Sidang judicial review untuk pasal-pasal kesusilaan dalam KUHP kembali dilanjutkan pada Selasa (30/08) siang di gedung Mahkamah Konstitusi (MK), Jakarta. Sidang kali ini menghadirkan kelompok-kelompok yang mengajukan diri sebagai pihak terkait, yaitu Komnas Perempuan dan Institute for Criminal Justice Reform (ICJR).

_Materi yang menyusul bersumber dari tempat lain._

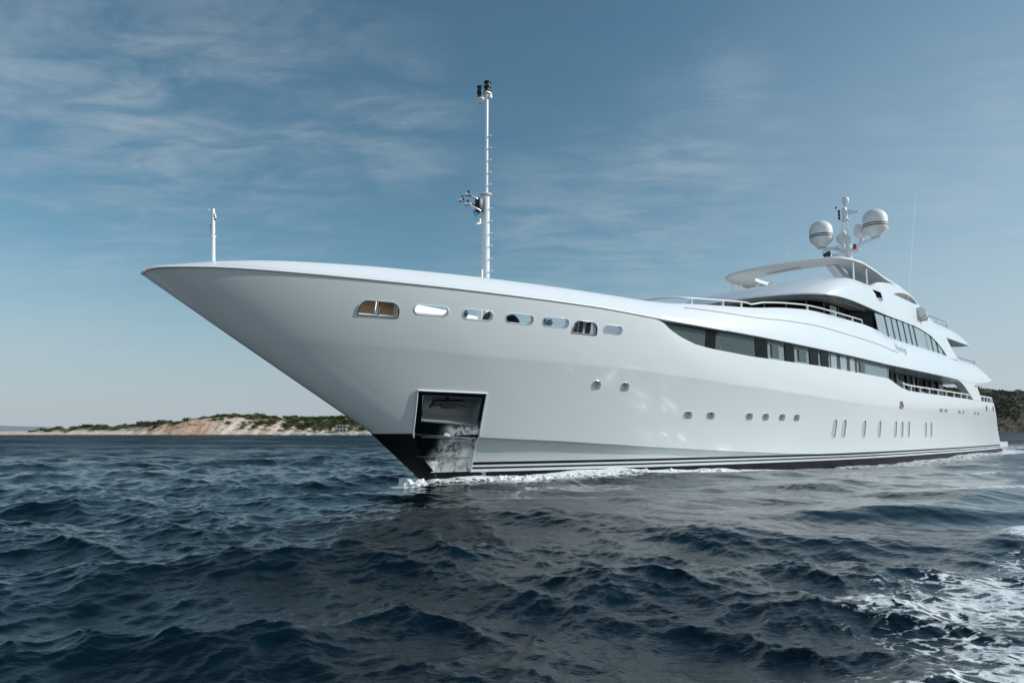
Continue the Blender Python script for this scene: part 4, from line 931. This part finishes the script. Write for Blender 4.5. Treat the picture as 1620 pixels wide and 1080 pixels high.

Ketua Komnas Perempuan, Azriana, yang memaparkan pandangan resmi organisasinya di hadapan majelis hakim menyatakan bahwa MK tidak memiliki kewenangan untuk memeriksa perkara tersebut. “Kepentingan Pemohon seharusnya disampaikan kepada lembaga legislatif dalam hal ini DPR dan Pemerintah yang saat ini sedang dalam proses revisi Kitab Undang-undang Hukum Pidana,” ujarnya.
Hal senada juga disampaikan oleh Erasmus Napitupulu yang berbicara atas nama ICJR. Menurutnya, hal-hal yang membatasi hak asasi manusia semestinya dibahas di DPR, bukan di MK.
Namun keterangan kedua orang tersebut dibantah oleh para hakim MK. Kritik tajam pertama kali disampaikan oleh Hakim Prof. Dr. Aswanto, S.H., M.Si., yang secara lugas menyatakan bahwa seolah-olah kedua pihak terkait meragukan MK.
“Tadi Saudara menyampaikan bahwa pembahasan yang dilakukan di ruangan ini mestinya dipindah, tidak ke Merdeka Barat (kantor MK - red.), tetapi ke Senayan (gedung DPR - red.). Tapi Saudara mengatakan bahwa tetap menjadi menarik ketika ada jaminan bahwa Mahkamah Konstitusi menjadi penafsir. Ini kelihatannya Saudara tidak mempercayai Mahkamah Konstitusi. Tetapi saya kira itu hak Saudara,” ungkap Aswanto.
Komentar pedas lainnya datang dari Ketua Majelis Hakim, Prof. Dr. Arief Hidayat, S.H., M.S. “Saya sangat tergelitik dengan keterangan pihak terkait baik dari Komnas Perempuan maupun dari ICJR. Terselip secara implisit, saya melihat ada kritik dari kedua pihak terkait terhadap Mahkamah Konstitusi,” ungkapnya.
Hal yang mengganggu itu, menurut Arief, adalah kesan adanya keterbatasan jika masalah tersebut dibahas di MK. “Kalau itu diputus oleh Mahkamah Konstitusi berarti kurang komprehensif atau kurang holistik dibanding kalau itu dibahas melalui legislative review di DPR dan Presiden. Kemudian yang kedua, Saudara seolah-olah mengadu antara persetujuan rakyat dan kewenangan konstitusional yang diberikan oleh konstitusi kepada MK,” tandasnya lagi.
Arief kemudian mengingatkan bahwa konstitusi telah mengatur bagaimana MK diberi kewenangan untuk menyempurnakan undang-undang dalam kerangka kerja yang sudah disepakati bersama. Ia juga menegaskan bahwa meski Hakim MK hanya ada sembilan orang, bukan berarti pembahasan di Sidang MK jadi tidak komprehensif dan holistik.
“Malah saya merasakan di sini lebih komprehensif dan lebih holistik. Karena suasananya lebih tenang, semuanya tidak punya kepentingan politik, tidak punya kepentingan apa-apa,” pungkasnya.
Sidang uji material pasal-pasal kesusilaan akan dilanjutkan kembali pada Kamis (08/09) depan, menghadirkan sejumlah pihak terkait lainnya.